Throughout the cold war, France sought to
differentiate itself by playing between the Soviet and
American blocs. France could get away with this
entertaining little game for two reasons: first, it
knew that Uncle Sam, in the end, would always protect
it from the Soviet bear. So France could tweak
America's beak, do business with Iraq and enjoy
America's military protection. And second, the cold
war world was, we now realize, a much more stable
place. Although it was divided between two nuclear
superpowers, both were status quo powers in their own
way. They represented different orders, but they both
represented order.

That is now gone. Today's world is also divided, but
it is increasingly divided between the "World of
Order" — anchored by America, the E.U., Russia, India,
China and Japan, and joined by scores of smaller
nations — and the "World of Disorder." The World of
Disorder is dominated by rogue regimes like Iraq's and
North Korea's and the various global terrorist
networks that feed off the troubled string of states
stretching from the Middle East to Indonesia.

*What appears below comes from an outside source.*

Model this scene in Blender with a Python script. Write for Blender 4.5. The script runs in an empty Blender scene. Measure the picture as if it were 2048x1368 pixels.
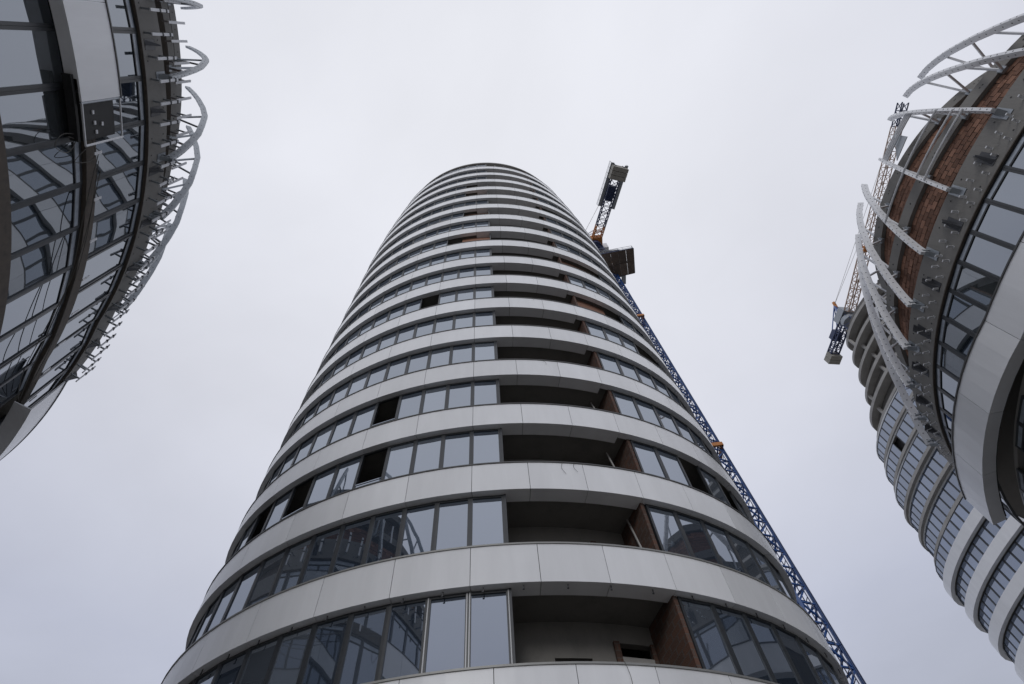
import bpy, math, random
from mathutils import Vector, Matrix

# ------------------------------------------------------------------ camera
scene = bpy.context.scene
EYE = 1.6
cam_d = bpy.data.cameras.new('camera')
cam = bpy.data.objects.new('camera', cam_d)
scene.collection.objects.link(cam)
cam_d.sensor_width = 36.0
cam_d.lens = 20.0
cam_d.clip_end = 5000
ROT = Matrix(((0.99403772, 0.10903678, 0.0),
              (0.09654542, -0.88015984, -0.46475546),
              (-0.05067544, 0.46198445, -0.88543908)))
cam.matrix_world = Matrix.Translation((0, 0, EYE)) @ ROT.to_4x4()
scene.camera = cam

# ------------------------------------------------------------------ sky (overcast)
world = bpy.data.worlds.new('World')
scene.world = world
world.use_nodes = True
nt = world.node_tree
nt.nodes.clear()
N = lambda t, tree=nt: tree.nodes.new(t)
out = N('ShaderNodeOutputWorld')
SUN_EL, SUN_AZ = math.radians(21), math.radians(188)
sky = N('ShaderNodeTexSky')
sky.sky_type = 'NISHITA'
sky.sun_disc = False
sky.sun_elevation = SUN_EL
sky.sun_rotation = SUN_AZ
bg_clear = N('ShaderNodeBackground')
bg_clear.inputs['Strength'].default_value = 0.10
nt.links.new(sky.outputs[0], bg_clear.inputs['Color'])
tc = N('ShaderNodeTexCoord')
sep = N('ShaderNodeSeparateXYZ')
nt.links.new(tc.outputs['Generated'], sep.inputs[0])
# overcast luminance: brighter towards the zenith
rmp = N('ShaderNodeValToRGB')
rmp.color_ramp.elements[0].position = 0.0
rmp.color_ramp.elements[0].color = (0.37, 0.395, 0.455, 1)
rmp.color_ramp.elements[1].position = 1.0
rmp.color_ramp.elements[1].color = (0.85, 0.862, 0.92, 1)
e = rmp.color_ramp.elements.new(0.52); e.color = (0.50, 0.525, 0.63, 1)
e = rmp.color_ramp.elements.new(0.78); e.color = (0.765, 0.78, 0.86, 1)
nt.links.new(sep.outputs['Z'], rmp.inputs[0])
# flat cloud deck: project the direction onto a plane overhead
mz = N('ShaderNodeMath'); mz.operation = 'ADD'; mz.inputs[1].default_value = 0.12
nt.links.new(sep.outputs['Z'], mz.inputs[0])
mz2 = N('ShaderNodeMath'); mz2.operation = 'MAXIMUM'; mz2.inputs[1].default_value = 0.1
nt.links.new(mz.outputs[0], mz2.inputs[0])
dv = N('ShaderNodeVectorMath'); dv.operation = 'DIVIDE'
nt.links.new(tc.outputs['Generated'], dv.inputs[0])
nt.links.new(mz2.outputs[0], dv.inputs[1])
noi = N('ShaderNodeTexNoise')
noi.inputs['Scale'].default_value = 1.25
noi.inputs['Detail'].default_value = 6
noi.inputs['Roughness'].default_value = 0.5
noi.inputs['Distortion'].default_value = 0.3
nt.links.new(dv.outputs[0], noi.inputs['Vector'])
mr = N('ShaderNodeMapRange')
mr.inputs['From Min'].default_value = 0.3
mr.inputs['From Max'].default_value = 0.7
mr.inputs['To Min'].default_value = 0.91
mr.inputs['To Max'].default_value = 1.10
nt.links.new(noi.outputs['Fac'], mr.inputs['Value'])
mul = N('ShaderNodeVectorMath'); mul.operation = 'MULTIPLY'
nt.links.new(rmp.outputs[0], mul.inputs[0])
nt.links.new(mr.outputs[0], mul.inputs[1])
bg_cl = N('ShaderNodeBackground')
bg_cl.inputs['Strength'].default_value = 1.0
nt.links.new(mul.outputs[0], bg_cl.inputs['Color'])
mixw = N('ShaderNodeMixShader')
mixw.inputs[0].default_value = 0.94
nt.links.new(bg_clear.outputs[0], mixw.inputs[1])
nt.links.new(bg_cl.outputs[0], mixw.inputs[2])
nt.links.new(mixw.outputs[0], out.inputs[0])

# ------------------------------------------------------------------ veiled sun
sd = bpy.data.lights.new('sun', 'SUN')
sd.energy = 0.68
sd.angle = math.radians(16)
sd.color = (1.0, 0.985, 0.97)
sun = bpy.data.objects.new('sun', sd)
scene.collection.objects.link(sun)
dirv = Vector((math.sin(SUN_AZ) * math.cos(SUN_EL), math.cos(SUN_AZ) * math.cos(SUN_EL), math.sin(SUN_EL)))
sun.rotation_euler = dirv.to_track_quat('Z', 'Y').to_euler()

vs = scene.view_settings
vs.view_transform = 'Standard'
vs.look = 'None'
vs.exposure = 0.0
vs.gamma = 1.0
vs.use_curve_mapping = False
scene.render.engine = 'CYCLES'
scene.cycles.max_bounces = 6

random.seed(7)
COL = scene.collection
R_ = math.radians

# ------------------------------------------------------------------ materials
def mat(name, col, rough=0.5, metal=0.0, var=0.0, noise=0.0, nscale=3.0, bump=0.0, bscale=20.0,
        ior=None, stretch=None, col2=None, spec=None):
    m = bpy.data.materials.new(name)
    m.use_nodes = True
    t = m.node_tree
    p = t.nodes['Principled BSDF']
    p.inputs['Roughness'].default_value = rough
    p.inputs['Metallic'].default_value = metal
    if ior: p.inputs['IOR'].default_value = ior
    if spec is not None: p.inputs['Specular IOR Level'].default_value = spec
    c = (*col, 1)
    p.inputs['Base Color'].default_value = c
    src = None
    if noise or col2 or var:
        rgb = t.nodes.new('ShaderNodeRGB'); rgb.outputs[0].default_value = c
        src = rgb.outputs[0]
    co = t.nodes.new('ShaderNodeTexCoord')
    geo = t.nodes.new('ShaderNodeNewGeometry')
    pos = geo.outputs['Position']
    if stretch:
        mp = t.nodes.new('ShaderNodeMapping'); mp.inputs['Scale'].default_value = stretch
        t.links.new(pos, mp.inputs['Vector']); vec = mp.outputs[0]
    else:
        vec = pos
    if noise or col2:
        n = t.nodes.new('ShaderNodeTexNoise')
        n.inputs['Scale'].default_value = nscale; n.inputs['Detail'].default_value = 8
        n.inputs['Roughness'].default_value = 0.62
        t.links.new(vec, n.inputs['Vector'])
        if col2:
            mx = t.nodes.new('ShaderNodeMix'); mx.data_type = 'RGBA'
            r = t.nodes.new('ShaderNodeMapRange'); r.inputs['From Min'].default_value = .35; r.inputs['From Max'].default_value = .65
            t.links.new(n.outputs['Fac'], r.inputs['Value'])
            t.links.new(r.outputs[0], mx.inputs['Factor'])
            t.links.new(src, mx.inputs['A']); mx.inputs['B'].default_value = (*col2, 1)
            src = mx.outputs['Result']
        if noise:
            r = t.nodes.new('ShaderNodeMapRange')
            r.inputs['From Min'].default_value = .25; r.inputs['From Max'].default_value = .75
            r.inputs['To Min'].default_value = 1 - noise; r.inputs['To Max'].default_value = 1 + noise
            t.links.new(n.outputs['Fac'], r.inputs['Value'])
            v = t.nodes.new('ShaderNodeVectorMath'); v.operation = 'MULTIPLY'
            t.links.new(src, v.inputs[0]); t.links.new(r.outputs[0], v.inputs[1]); src = v.outputs[0]
    if var:
        oi = t.nodes.new('ShaderNodeObjectInfo')
        r = t.nodes.new('ShaderNodeMapRange'); r.inputs['To Min'].default_value = 1 - var; r.inputs['To Max'].default_value = 1 + var
        t.links.new(oi.outputs['Random'], r.inputs['Value'])
        v = t.nodes.new('ShaderNodeVectorMath'); v.operation = 'MULTIPLY'
        t.links.new(src, v.inputs[0]); t.links.new(r.outputs[0], v.inputs[1]); src = v.outputs[0]
    if src is not None: t.links.new(src, p.inputs['Base Color'])
    if bump:
        n2 = t.nodes.new('ShaderNodeTexNoise'); n2.inputs['Scale'].default_value = bscale; n2.inputs['Detail'].default_value = 4
        t.links.new(vec, n2.inputs['Vector'])
        b = t.nodes.new('ShaderNodeBump'); b.inputs['Strength'].default_value = bump; b.inputs['Distance'].default_value = 0.02
        t.links.new(n2.outputs['Fac'], b.inputs['Height']); t.links.new(b.outputs[0], p.inputs['Normal'])
    return m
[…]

How the World of Order deals with the World of
Disorder is the key question of the day. There is room
for disagreement. There is no room for a lack of
seriousness. And the whole French game on Iraq,
spearheaded by its diplomacy-lite foreign minister,
Dominique de Villepin, lacks seriousness. Most of
France's energy is devoted to holding America back
from acting alone, not holding Saddam Hussein's feet
to the fire to comply with the U.N.

The French position is utterly incoherent. The
inspections have not worked yet, says Mr. de Villepin,
because Saddam has not fully cooperated, and,
therefore, we should triple the number of inspectors.
But the inspections have failed not because of a
shortage of inspectors. They have failed because of a
shortage of compliance on Saddam's part, as the French
know. The way you get that compliance out of a thug
like Saddam is not by tripling the inspectors, but by
tripling the threat that if he does not comply he will
be faced with a U.N.-approved war.

Mr. de Villepin also suggested that Saddam's
government pass "legislation to prohibit the
manufacture of weapons of mass destruction." (I am not
making this up.) That proposal alone is a reminder of
why, if America didn't exist and Europe had to rely on
France, most Europeans today would be speaking either
German or Russian.

I also want to avoid a war — but not by letting Saddam
off the hook, which would undermine the U.N., set back
the winds of change in the Arab world and strengthen
the World of Disorder. The only possible way to coerce
Saddam into compliance — without a war — is for the
whole world to line up shoulder-to-shoulder against
his misbehavior, without any gaps. But France, as they
say in kindergarten, does not play well with others.
If you line up against Saddam you're just one of the
gang. If you hold out against America, you're unique.
"France, it seems, would rather be more important in a
world of chaos than less important in a world of
order," says the foreign policy expert Michael
Mandelbaum, author of "The Ideas That Conquered the
World."

If France were serious about its own position, it
would join the U.S. in setting a deadline for Iraq to
comply, and backing it up with a second U.N.
resolution authorizing force if Iraq does not. And
France would send its prime minister to Iraq to tell
that directly to Saddam. Oh, France's prime minister
was on the road last week. He was out drumming up
business for French companies in the world's biggest
emerging computer society. He was in India.